The sad reality for most unknown or lesser known writers is that there is generally a bigger limitation on manuscript size than for the Stephen Kings and George R. R. Martins of the world. This differs from genre to genre, but for fantasy it tends to be around the 120,000 word mark. It’s difficult to equate this to book size pages, as every publisher lays things out a little differently, but that’s around 480 pages if we expect an average of 250 words per page, not counting blank and title pages. This is half of what some authors get published, but the problem for the publishing industry is that more pages equals higher printing costs and, like it or loath it, a publisher is not going to take that risk on a relatively unknown.

When I began investigating the various avenues for publishing my novel, The Call of Agon, I found that pretty much everyone I talked to thought it was too long for a first novel. It was 145,000 words, 25,000 more than the limit set by a number of publishers. Several agents I contacted also suggested cutting things down, with one saying 100,000 would be an even better target. One publisher suggested cutting the book in two, which unfortunately would not work given how the book is structured (and the fact that it is already part of a series).

So, the last month was spent axing 21,000 words from my manuscript (I had already cut 4,000 before that), bringing it down to 120,000 words. This was no easy task, as it forced me to evaluate every single word. I had to constantly ask: “Do I need this?” and “Can I reword this to be clearer and more concise?” My experience as a journalist helped me considerably in this regard, as chopping extraneous words is part and parcel of the job. Ultimately it was a rewarding experience, as I now have a much tighter manuscript that reads smoother than before.

I found single words here and there that could be axed without impacting things, while larger scenes also faced the guillotine when I found that they were good for world-building, but weren’t essential for the story. I also added words where things needed to be beefed up or better explained, but I was cautious not to detract from my primary duty as headman. It did mean being cold and cruel, and I dare say some of my characters have probably taken a disliking to me as I’ve forced them to zip their mouths every now and then, but they’ll thank me when they see the light of day instead of just my stuffy office space.

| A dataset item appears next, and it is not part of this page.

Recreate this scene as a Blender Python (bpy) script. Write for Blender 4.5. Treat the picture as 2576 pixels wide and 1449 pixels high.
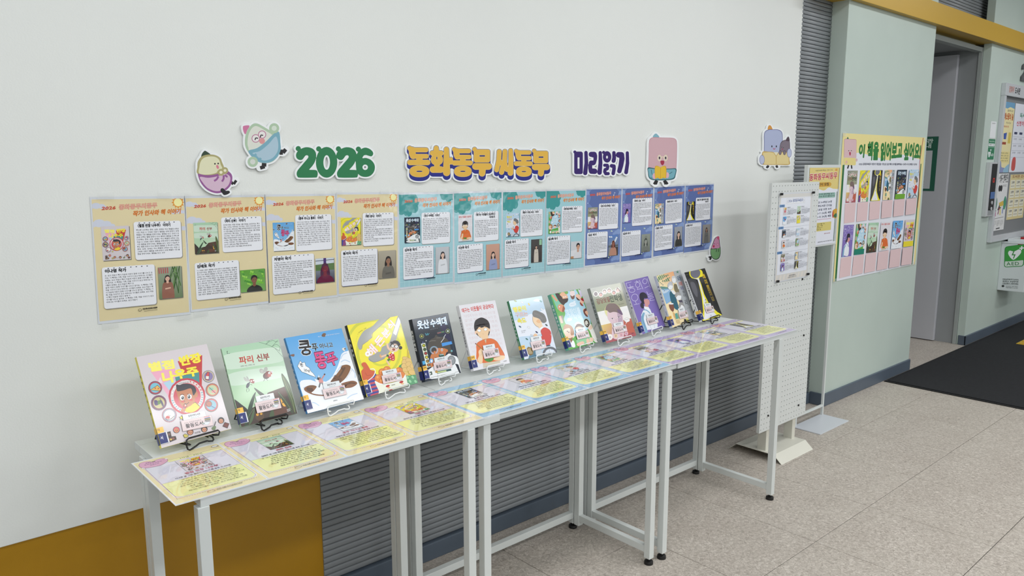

Some of the things I’ve axed, including an entire chapter, will make it into other works. Some will go into the sequels, others into short stories, and some of it will just be mashed down and recycled. Words never go to waste and a writer can never have too many of them. I expect that some of them will show up on this blog or on other parts of my website, so check back soon and you might find a headless sentence with a decapitated word rolling across your screen.


Jason · June 3, 2011 at 12:12 am

So you won’t be producing anything to the size of the Wheel of Time series? (Thank goodness for that!)

I didn’t realize fiction had that tight a word count.

I studied screenwriting in college, and found it hard to do plain ol’ fiction writing after that, because the writing in a screenplay is quite sparse. The focus is more on dialog and action, rather than excessive description, aiming for 120 pages.

Sounds like you were okay with “murdering your darlings,” though, so good for you!

Incidentally, your new blog here looks good.

Dean · June 3, 2011 at 12:34 am

Hey Jason, thanks for the comment.

Oh, most definitely. I certainly intend to finish my series before I die too, though of course in Jordan’s case that was a very unfortunate turn of events. My plan for the Children of Telm series is three novels, with a possible second series following the events of the third book, along with several spin-offs set in the same world (one of which I’ve already started and looks to be promising). I think I’d prefer to write two 500 page books than one 1,000 page book (and I know that many publishers would prefer that too), but obviously that depends on the story itself.

The word count really does vary from genre to genre and from author to author. A publisher isn’t going to refuse a successful author’s 300,000 word book, but the impracticalities of really thick books means even the big names like Tolkien and George R. R. Martin have been forced to split their work in two, purely to stop them from falling apart. I also find that larger books usually employ smaller print, which makes them more difficult to read.

I also studied screenwriting in college (albeit briefly as part of my overall Audio Visual Media course), but I could never really fall in love with it, since it restricts my ability to use language the way I want to. I adapted my novel into a screenplay for the course and got a good result on it, but it had to be badly butchered, axing characters and subplots, since the story was far too long and complex for the screentime limit I was given.

Murdering my darlings is the best bit! 😉


    Jason · June 3, 2011 at 12:46 am

    I remember reading your older blogs, and it’s neat to see where your professional goals are taking you.

    I will watch for your successful published books on the shelves. 🙂

      Dean · June 3, 2011 at 12:51 am

      Thanks Jason. My other blogs will be updated at some stage – I just don’t have enough hours in my days anymore!